В архиве А. Н. Пыпина в ИРЛИ находятся две полосы корректуры рассказа, посланной «г-ну цензору а<преля> 15», от слов: «и не выберут его на место, на котором» и до конца. На корректуре подпись цензора П. Новосильского. Его же рукой зачеркнуты последние 57 строк рассказа и сделана надпись: «Исключено ценз<урным> комитетом 19 апр<еля>», и внизу «NB. Если нужно будет к сему что прибавить, то благоволит редакция прислать для прочтения». В настоящем издании восстановлен первоначальный, доцензурный текст с исправлением (без оговорок) опечаток, имеющихся и корректуре. О времени написания рассказа см. прим. к рассказу «Донос».
Основой рассказа явилось сообщение матери Добролюбова об ограблении почты в письме к сыну от 6 февраля 1854 года (Материалы, стр. 83).
С Щепотьевым Добролюбов был хорошо знаком и его библиотекой усердно пользовался в течение нескольких лет (записи в неизданных «Реестрах читанных книг» в ИРЛИ); первые неудачные попытки печататься в «Нижегородских губернских ведомостях» тоже связаны с именем Щепотьева (см. стр. 647—648 и прим. 6 на стр. 654).
1. Слова Чацкого в «Горе от ума» (д. IV, явл. 10).
2. Пародирование формулы гегельянской философии.

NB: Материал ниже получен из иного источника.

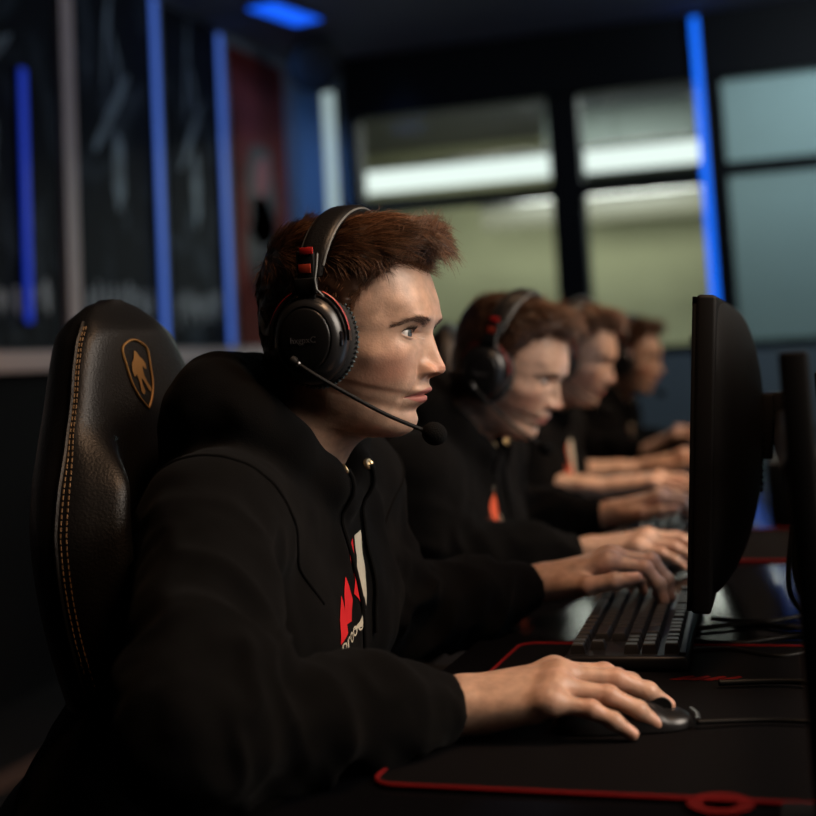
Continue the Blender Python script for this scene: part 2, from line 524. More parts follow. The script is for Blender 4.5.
def pitch_matrix(deg):
    p = Vector((-.035, 0, -.085))
    return Matrix.Translation(p) @ Matrix.Rotation(math.radians(deg), 4, 'Y') @ Matrix.Translation(-p)

# ------------------------------------------------------------------ hair
def hair_field(V, N, short_back=1.0):
    u = np.abs(V[:, 1]); x = V[:, 0]; z = V[:, 2]
    xh = np.interp(z, [-.03, -.01, .0, .02, .04, .055, .068, .085, .10], [.040, .043, .046, .049, .055, .066, .080, .105, .13])
    zl = np.interp(x, [-.12, -.07, -.04, -.01, .02, .04, .05], [-.058, -.058, -.056, -.040, -.022, -.016, -.012])
    zf = np.interp(u, [0, .015, .03, .042, .052, .060, .07], [.0675, .0685, .0725, .075, .071, .075, .09])
    m = np.maximum(np.minimum(z - zl, xh - x), z - zf)
    m = m + (.0030 * fbm(V * 150, 2, 17) + .0016 * fbm(V * 420, 1, 27)) * sstep(.02, .0, np.abs(m))
    ramp = sstep(0, .012, m)
    top = sstep(.055, .100, z)
    th = (.0050 + .0030 * sstep(-.02, -.07, x)) * (1 - top) + .0105 * top
    th = th * ramp
    wf = sstep(.03, .098, x) * sstep(.052, .074, z) * sstep(0, .006, m)
    th += .004 * sstep(.03, .08, x) * sstep(.075, .098, z)
    lump = fbm(V * 55, 2, 5) * .0026 * ramp
    band = np.exp(-((x - .008 - .01 * np.clip((z - .05) / .08, 0, 1)) / .016) ** 2) * sstep(.03, .06, z)
    th = th * (1 - .60 * band)
    off = N * (th + lump)[:, None] + np.stack([.0125 * wf, 0 * wf, .0070 * wf], 1)
    return m, off, wf

def make_hair(V, Q, T, parent, n_strands, xf, mname='hair', fat=1.0, seed=3):
    rng = np.random.default_rng(seed)
    N = vnormals(V, Q)
    keep0 = T < 21
    m, off, wf = hair_field(V, N)
    ins = (m > 0) & keep0
    fk = ins[Q].sum(1) >= 1
    fk &= (m[Q].min(1) > -.01)
    Qh = Q[fk]
    ids = np.unique(Qh); rem = -np.ones(len(V), int); rem[ids] = np.arange(len(ids))
    o = off[ids].copy()
    o[m[ids] <= 0] = -N[ids][m[ids] <= 0] * .0006
    Cap = V[ids] + o; Qc = rem[Qh]
    CapN = vnormals(Cap, Qc)
    # decimate roots by area
    A = np.linalg.norm(np.cross(Cap[Qc[:, 2]] - Cap[Qc[:, 0]], Cap[Qc[:, 3]] - Cap[Qc[:, 1]]), axis=1)
    zc = Cap[Qc].mean(1)
    near = np.where(zc[:, 1] < .02, 1.0, .55) * (1 + 1.0 * sstep(.06, .1, zc[:, 2]) * sstep(.0, .06, zc[:, 0]))
    pr = A * near; pr /= pr.sum()
    pick = rng.choice(len(Qc), n_strands, p=pr)
    bw = rng.dirichlet([1, 1, 1, 1], n_strands)
    q4 = Qc[pick]
    P0 = (Cap[q4] * bw[:, :, None]).sum(1); Nn = (CapN[q4] * bw[:, :, None]).sum(1)
    Nn /= np.linalg.norm(Nn, axis=1, keepdims=True)
    mm = (m[ids][q4] * bw).sum(1)
    u = np.abs(P0[:, 1]); x, z = P0[:, 0], P0[:, 2]
    top = sstep(.058, .100, z); back = sstep(-.01, -.06, x)
    sd = np.sign(P0[:, 1])
    dtop = np.stack([np.ones_like(x),   .25 * (P0[:, 1] / .07) + .20, .10 + .38 * sstep(.06, .1, x)], 1)
    dsd = np.stack([-.45 - .2 * back, 0 * x, -.85 + 0 * x], 1)
    D = dtop * top[:, None] + dsd * (1 - top)[:, None]
    cl = np.stack([vnoise(P0 * 75, 21 + seed), vnoise(P0 * 75, 31 + seed), vnoise(P0 * 75, 41 + seed)], 1)
    D += .36 * cl + .11 * rng.normal(size=P0.shape)
    D -= Nn * (D * Nn).sum(1, keepdims=True)
    D /= np.linalg.norm(D, axis=1, keepdims=True)
    fringe = sstep(.06, .105, x) * sstep(.055, .075, z)
    L = (.011 * (1 - top) + .033 * top) * (.7 + .6 * rng.random(n_strands)) * (1 + .15 * fringe * rng.random(n_strands))
    L *= np.where(mm < .006, .75, 1.0)
    L *= np.where((P0 + L[:, None] * (D + .12 * Nn))[:, 2] > .1275, .55, 1.0)
    lift = (.14 + .05 * top + .16 * rng.random(n_strands) + .10 * cl[:, 0]) * (1 + .3 * fringe)
    K = 6
    tt = np.linspace(0, 1, K)
    root = P0 - Nn * (.0022 + .002 * top)[:, None]
    side = np.cross(D, Nn)
    curl = (rng.normal(size=n_strands) * .10)[:, None]
    rad = (.00034 + .00012 * rng.random(n_strands)) * fat
    S = []
    for k, t in enumerate(tt):
        c = root + L[:, None] * (t * D + (lift * (t * 1.5 - t * t * 1.15))[:, None] * Nn + curl * t * t * side)
        S.append(c)
    S = np.stack(S, 1)
    a3 = np.array([0, 2 * PI / 3, 4 * PI / 3])
    ring = (Nn[:, None, None] * np.cos(a3)[None, None, :, None] + side[:, None, None] * np.sin(a3)[None, None, :, None])
    rr = rad[:, None] * (1 - .78 * tt ** 1.5)[None]
    SV = (S[:, :, None] + ring * rr[:, :, None, None]).reshape(-1, 3)
    b = (np.arange(n_strands) * K * 3)[:, None, None]; kk = (np.arange(K - 1) * 3)[None, :, None]; j = np.arange(3)[None, None]
    SQ = np.stack([b + kk + j, b + kk + (j + 1) % 3, b + kk + 3 + (j + 1) % 3, b + kk + 3 + j], -1).reshape(-1, 4) + len(Cap)
    sv = np.clip(.42 + .42 * rng.normal(size=n_strands) * .6 + .22 * cl[:, 1], 0, 1)
    VV = [Cap, SV]; QQ = [Qc, SQ]; att = [np.full(len(Cap), .05), np.repeat(sv, K * 3)]
    # fine short hairs growing out of the skin along the hairline
    fm = m[Q].mean(1)
    cand = np.where((fm > -.0045) & (fm < .004) & (T[Q].max(1) < 19))[0]
    if len(cand):
        nf = int(n_strands * .13)
        Ac = np.linalg.norm(np.cross(V[Q[cand, 2]] - V[Q[cand, 0]], V[Q[cand, 3]] - V[Q[cand, 1]]), axis=1) * sstep(-.0050, .003, fm[cand])
        pk = cand[rng.choice(len(cand), nf, p=Ac / Ac.sum())]
        p0 = V[Q[pk]].mean(1) + rng.normal(size=(nf, 3)) * .0004; n0 = N[Q[pk]].mean(1)
        tp = sstep(.055, .068, p0[:, 2]) * sstep(.06, .09, p0[:, 0])
        d0 = np.stack([-.50 + 1.3 * tp, .35 * np.sign(p0[:, 1]) * tp, -.80 + 1.3 * tp], 1) + .30 * rng.normal(size=(nf, 3))
        d0 -= n0 * (d0 * n0).sum(1, keepdims=True); d0 /= np.linalg.norm(d0, axis=1, keepdims=True)
        l0 = (.0065 + .005 * rng.random(nf)) * (1 + .7 * tp)
        r0 = .00020 * fat
        s0 = np.cross(d0, n0); b0 = sum(len(x) for x in VV)
        C_ = np.stack([p0 + l0[:, None] * (t * d0 + (.22 * t + .45 * tp * t)[:, None] * n0) for t in (0, .5, 1.0)], 1)
        rg = np.stack([n0 * math.cos(x) + s0 * math.sin(x) for x in a3], 1)
        v3 = (C_[:, :, None] + rg[:, None] * (r0 * np.array([1, .8, .2]))[None, :, None, None]).reshape(-1, 3)
        b = (np.arange(nf) * 9)[:, None, None]; kk = (np.arange(2) * 3)[None, :, None]
        q3 = np.stack([b + kk + j, b + kk + (j + 1) % 3, b + kk + 3 + (j + 1) % 3, b + kk + 3 + j], -1).reshape(-1, 4) + b0
        VV.append(v3); QQ.append(q3); att.append(np.full(len(v3), .55))
    VV = np.concatenate(VV); QQ = np.concatenate(QQ); att = np.concatenate(att)
    ob = link_mesh('hair', xf(VV), [tuple(map(int, f)) for f in QQ], M[mname], parent)
    point_attr(ob, 'strand', att)
    return ob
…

3. Жилдишка — скупец, стяжатель.
4. У Добролюбова ошибка: «египетские украшения» (сфинксы) находятся на Университетской набережной.
5. Цитата из басни Крылова «Собака» (1816).
6. Аттила (ум. 453) — предводитель гуннов, возглавил опустошительные набеги на Галлию и Италию.
7. Слова Григория в «Борисе Годунове» Пушкина.
8. Орден Владимира 4-й степени давал в это время потомственное дворянство.